Sunday, March 21, 2010

V.S. Pritchett’s Balzac Biography


Published in 1974. Balzac, by the British critic and short-story writer V.S. Pritchett, became the standard English-language biography. The book is lavishly illustrated (with a score of expensive color plates) and relatively lively. It is, however, a disappointment.

Literary biographies are a strange breed. What matters with Balzac, what sets him apart, is the intense liveliness of his characters and his descriptions. After centuries of vague generalities and universalities in French literature, he leads into a world that is intensely detailed and palpable. But how he lived his life has a tangential relationship to his work. Yes, the facts of his life have bearing in the great books, but even if they didn’t. The books stand on their own.

This is particularly true of the obsessive, decades-long affair with Mme Hanska, the Polish/Ukrainian countess that Balzac eventually marries shortly before his death. This takes up an inordinate part of the biography. And one suspects it is partly because Balzac’s copious letters to Hanska survive. They are quoted at length in Pritchett’s biography, and I must say that I find them a lot less interesting than the occasional passage from Père Goriot or La Peau de Chagrin. In his fiction, Balzac is magical, in his correspondence, well, he is a letter-writer.

Mme. Hanska endless jealousy, Balzac’s obsession with her and other older ladies, the squabbling about money, his careless exploitation of others have an untidy repetitive narrative structure. It’s true that the infatuation with women higher in rank and fortune, the wastefulness, the manic midnight labors, the ambition to make it Parisian society are all elements dome the life that are translated into his novels. But the interest is the novels not in the life – people of far less talent can and did live similar vices, but they didn’t write a Comédie humaine.

It’s clear that Balzac was at turns charming and insufferable. Looked at objectively, he seems like a porky, vainglorious spendthrift and deadbeat, leaving a wake of debt and disappointment for everyone but his readers, But in the end, he could have lived the life of modest respectability and wedded fidelity without affecting the value of his work.

There are a few things that are nevertheless illuminating for the works. His family’s background as drapers meshes nicely with his obsession with cloth and clothing. His fascination collecting bric-à-brac is dramatized in books like Gobseck and La Peau de chagrin, as well in the detailed interiors of the rest of his fiction. His endless interest in money though he was himself a disastrous investor) is reflected in a way that the Romantics and the writers of social novels (Sand, Constant) would consider vulgar.

So the balance is out of whack. Pritchett quotes liberally from the early novels, but has little to say about le Cousin Pons and La Cousine Bette, and not much more about Les Illusions Perdus There’s almost nothing about his relationships with the politics or the literary movements of his time.
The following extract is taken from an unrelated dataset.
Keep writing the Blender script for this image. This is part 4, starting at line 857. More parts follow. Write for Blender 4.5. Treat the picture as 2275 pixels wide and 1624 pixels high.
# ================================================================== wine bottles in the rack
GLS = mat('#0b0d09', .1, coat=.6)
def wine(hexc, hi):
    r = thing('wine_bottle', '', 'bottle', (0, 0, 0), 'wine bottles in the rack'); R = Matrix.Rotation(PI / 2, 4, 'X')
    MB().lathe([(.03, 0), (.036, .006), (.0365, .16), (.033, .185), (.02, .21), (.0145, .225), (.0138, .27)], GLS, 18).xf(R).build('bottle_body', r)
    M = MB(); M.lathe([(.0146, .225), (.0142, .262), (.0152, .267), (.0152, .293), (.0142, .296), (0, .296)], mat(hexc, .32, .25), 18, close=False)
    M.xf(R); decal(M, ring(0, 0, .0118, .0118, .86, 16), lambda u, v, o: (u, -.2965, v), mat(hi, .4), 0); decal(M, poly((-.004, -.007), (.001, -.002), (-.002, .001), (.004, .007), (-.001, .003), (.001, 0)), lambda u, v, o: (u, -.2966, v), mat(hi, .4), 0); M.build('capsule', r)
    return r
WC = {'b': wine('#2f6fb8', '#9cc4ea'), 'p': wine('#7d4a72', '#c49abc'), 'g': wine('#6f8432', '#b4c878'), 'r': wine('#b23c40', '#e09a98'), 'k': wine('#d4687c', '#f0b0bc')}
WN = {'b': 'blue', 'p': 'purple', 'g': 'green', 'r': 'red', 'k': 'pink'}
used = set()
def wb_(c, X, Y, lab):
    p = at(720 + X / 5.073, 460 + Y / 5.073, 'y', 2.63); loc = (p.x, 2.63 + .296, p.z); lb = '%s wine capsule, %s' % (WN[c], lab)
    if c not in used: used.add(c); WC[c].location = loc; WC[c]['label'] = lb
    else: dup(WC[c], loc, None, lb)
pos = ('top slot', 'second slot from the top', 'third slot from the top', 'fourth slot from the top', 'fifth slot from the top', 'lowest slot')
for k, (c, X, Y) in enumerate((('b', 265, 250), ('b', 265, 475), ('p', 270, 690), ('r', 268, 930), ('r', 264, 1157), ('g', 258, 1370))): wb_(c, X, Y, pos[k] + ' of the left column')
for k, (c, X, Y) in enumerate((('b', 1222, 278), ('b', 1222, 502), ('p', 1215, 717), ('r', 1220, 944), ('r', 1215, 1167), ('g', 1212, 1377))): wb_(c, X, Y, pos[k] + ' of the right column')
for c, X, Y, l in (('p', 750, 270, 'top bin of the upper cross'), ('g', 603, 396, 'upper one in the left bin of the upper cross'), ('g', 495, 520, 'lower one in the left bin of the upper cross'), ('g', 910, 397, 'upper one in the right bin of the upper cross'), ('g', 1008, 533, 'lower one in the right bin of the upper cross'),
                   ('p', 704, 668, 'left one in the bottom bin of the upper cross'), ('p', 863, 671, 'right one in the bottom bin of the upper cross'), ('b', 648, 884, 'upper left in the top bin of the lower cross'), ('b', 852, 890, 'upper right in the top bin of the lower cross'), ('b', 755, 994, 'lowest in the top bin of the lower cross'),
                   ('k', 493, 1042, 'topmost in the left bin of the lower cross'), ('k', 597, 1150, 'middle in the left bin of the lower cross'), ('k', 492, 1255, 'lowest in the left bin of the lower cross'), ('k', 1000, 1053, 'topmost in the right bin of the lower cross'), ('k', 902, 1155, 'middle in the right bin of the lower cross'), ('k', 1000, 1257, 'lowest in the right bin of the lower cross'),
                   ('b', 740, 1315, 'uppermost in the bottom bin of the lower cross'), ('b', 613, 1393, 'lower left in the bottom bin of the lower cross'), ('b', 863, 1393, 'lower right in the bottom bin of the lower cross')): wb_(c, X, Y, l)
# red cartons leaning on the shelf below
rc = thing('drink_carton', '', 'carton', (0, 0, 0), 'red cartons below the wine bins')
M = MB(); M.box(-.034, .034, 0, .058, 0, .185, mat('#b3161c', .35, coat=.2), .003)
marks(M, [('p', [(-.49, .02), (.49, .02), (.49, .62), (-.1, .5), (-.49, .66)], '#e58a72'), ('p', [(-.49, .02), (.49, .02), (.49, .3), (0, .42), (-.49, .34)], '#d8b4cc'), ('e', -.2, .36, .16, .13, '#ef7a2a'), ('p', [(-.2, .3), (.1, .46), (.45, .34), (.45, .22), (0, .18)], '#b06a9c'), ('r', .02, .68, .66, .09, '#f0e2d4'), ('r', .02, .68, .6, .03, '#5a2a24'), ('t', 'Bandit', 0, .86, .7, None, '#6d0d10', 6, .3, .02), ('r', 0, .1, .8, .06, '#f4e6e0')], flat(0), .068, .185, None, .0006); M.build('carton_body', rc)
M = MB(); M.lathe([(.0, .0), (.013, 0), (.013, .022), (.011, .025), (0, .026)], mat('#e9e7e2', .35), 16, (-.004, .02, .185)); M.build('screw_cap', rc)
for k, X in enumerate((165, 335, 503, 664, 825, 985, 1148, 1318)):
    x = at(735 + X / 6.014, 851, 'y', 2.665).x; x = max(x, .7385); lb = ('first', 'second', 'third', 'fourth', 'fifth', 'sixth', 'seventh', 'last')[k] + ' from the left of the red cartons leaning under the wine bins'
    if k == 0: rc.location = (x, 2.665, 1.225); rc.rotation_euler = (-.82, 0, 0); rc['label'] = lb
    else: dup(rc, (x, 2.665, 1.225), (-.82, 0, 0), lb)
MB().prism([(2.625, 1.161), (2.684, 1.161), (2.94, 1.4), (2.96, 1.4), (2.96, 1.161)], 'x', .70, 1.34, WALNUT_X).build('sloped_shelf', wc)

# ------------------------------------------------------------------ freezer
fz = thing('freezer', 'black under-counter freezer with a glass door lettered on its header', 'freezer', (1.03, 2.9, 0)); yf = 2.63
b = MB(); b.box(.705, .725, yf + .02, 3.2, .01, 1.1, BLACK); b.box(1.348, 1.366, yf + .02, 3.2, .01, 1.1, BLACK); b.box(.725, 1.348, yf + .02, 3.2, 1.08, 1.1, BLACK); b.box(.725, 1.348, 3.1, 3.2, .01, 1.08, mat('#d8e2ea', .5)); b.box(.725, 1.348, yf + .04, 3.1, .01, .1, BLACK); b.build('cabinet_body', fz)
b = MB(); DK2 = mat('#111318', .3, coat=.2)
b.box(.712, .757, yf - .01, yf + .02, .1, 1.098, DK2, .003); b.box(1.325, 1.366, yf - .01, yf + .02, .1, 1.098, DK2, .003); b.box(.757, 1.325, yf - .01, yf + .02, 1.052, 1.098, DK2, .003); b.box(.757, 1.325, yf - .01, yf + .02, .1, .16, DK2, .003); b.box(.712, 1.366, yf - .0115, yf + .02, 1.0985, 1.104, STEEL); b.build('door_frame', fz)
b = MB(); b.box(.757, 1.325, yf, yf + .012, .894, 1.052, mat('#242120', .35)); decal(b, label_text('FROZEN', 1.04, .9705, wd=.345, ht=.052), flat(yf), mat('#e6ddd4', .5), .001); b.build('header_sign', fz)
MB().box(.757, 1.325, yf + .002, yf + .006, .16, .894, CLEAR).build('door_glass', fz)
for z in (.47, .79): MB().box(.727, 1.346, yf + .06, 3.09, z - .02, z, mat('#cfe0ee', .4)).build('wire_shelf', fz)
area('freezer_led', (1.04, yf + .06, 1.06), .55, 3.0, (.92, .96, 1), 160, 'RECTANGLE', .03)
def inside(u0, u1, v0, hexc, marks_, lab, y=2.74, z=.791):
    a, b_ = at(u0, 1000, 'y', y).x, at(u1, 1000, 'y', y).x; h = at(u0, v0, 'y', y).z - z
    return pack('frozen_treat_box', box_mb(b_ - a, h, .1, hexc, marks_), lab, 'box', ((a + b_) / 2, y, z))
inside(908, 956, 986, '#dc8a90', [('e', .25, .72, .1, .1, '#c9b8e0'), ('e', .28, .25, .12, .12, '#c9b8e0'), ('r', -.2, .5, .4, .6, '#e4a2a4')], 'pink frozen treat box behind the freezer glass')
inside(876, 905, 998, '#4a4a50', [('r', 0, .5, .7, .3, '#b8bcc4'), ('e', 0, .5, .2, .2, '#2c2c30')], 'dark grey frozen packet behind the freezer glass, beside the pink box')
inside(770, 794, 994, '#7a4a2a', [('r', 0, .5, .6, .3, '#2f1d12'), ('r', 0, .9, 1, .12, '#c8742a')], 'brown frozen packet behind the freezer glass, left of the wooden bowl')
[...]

And what an exciting time it was: the theaters were filled with riches, social classes were being redefined with astonishing speeds, riches were available and conspicuously so, the Industrial Revolution and railroads were changing life across Europe, writers (Lamartine, Hugo, Mérimée were suddenly important political figures, and the amazing sequence of ancien régime, Revolution, Empire, Restoration, and the July Monarchy made the particulars of everyone’s life ever more archeologically and sociologically interesting.

In the end, it’s the love affairs of Rastignac, the shady dealings of Vautrin, and the aspirations of Rubempré that matter, not those of their creator. Maybe no biography could reflect it, but Pritchett’s surely does not.